Johnny Chi, chairman of Cofco International, commented: “WBCSD offers a platform for further collaboration with stakeholders across various industries with the common goal of feeding a growing global population sustainably.”

WBCSD president and CEO Peter Bakker noted: “Transformation of the global food system is essential and will cover a wide array of sustainability targets. As one of the world’s largest agri-businesses, the inclusion of Cofco International towards these efforts is vital.” 

Also in February, members of The Soft Commodities Forum (SCF), a global platform for leading soft commodities companies, including Cofco, convened by the WBCSD, committed to a common framework for reporting and monitoring progress on transparent and traceable supply chains for soy in Brazil’s Cerrado region.

At the time, Ian McIntosh, CEO of Louis Dreyfus Company (LDC), one of the founding members of the SCF, stated: “We are continuously seeking to rise to the challenge of feeding the world’s growing population in a sustainable manner. The SCF allows us to set common sustainability goals with our peers, and mutual reports on our progress, as one of the means we have to ensure fair and sustainable value creation.”

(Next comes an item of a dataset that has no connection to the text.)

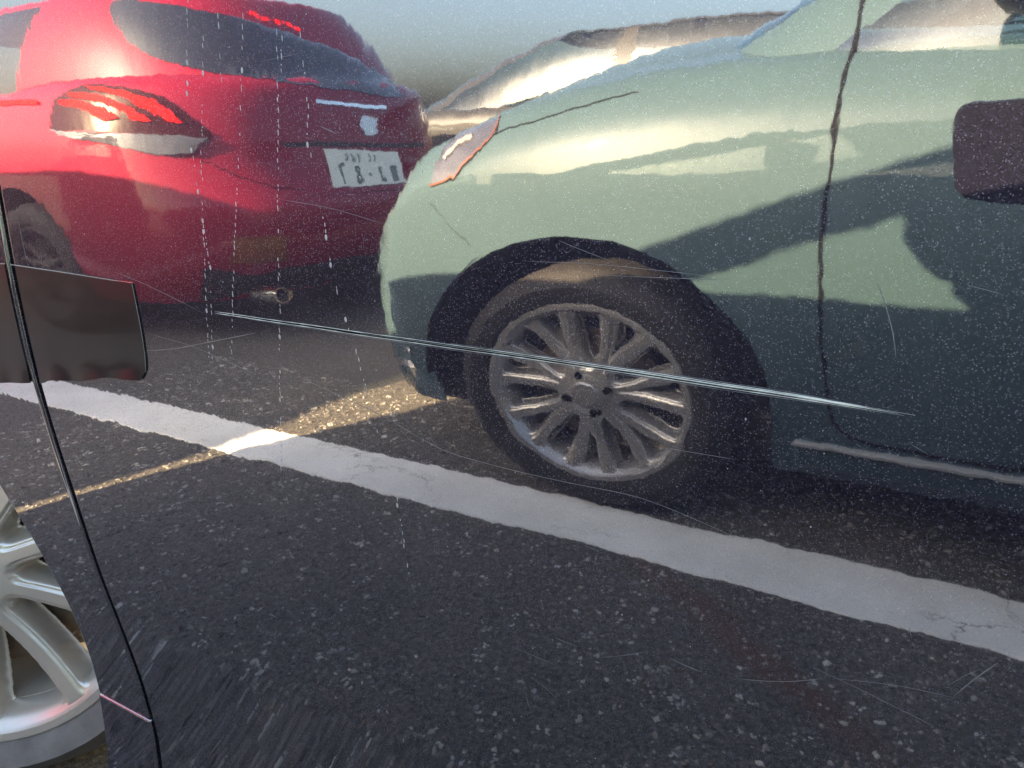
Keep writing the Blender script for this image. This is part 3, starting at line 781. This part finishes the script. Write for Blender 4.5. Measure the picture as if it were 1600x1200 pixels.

Diane Holdorf, managing director food & nature at WBCSD, stated: “The SCF facilitates the first time leading global commodity traders are working together in a pre-competitive project to address sustainability risks they all share, but which no single company can resolve alone. Unprecedented collaboration such as this, together with other stakeholders, is required to address these complex food system challenges.”

In addition to LDC, members of the SCF consist of ADM, Bunge and Cargill and also now Cofco International and Glencore Agriculture.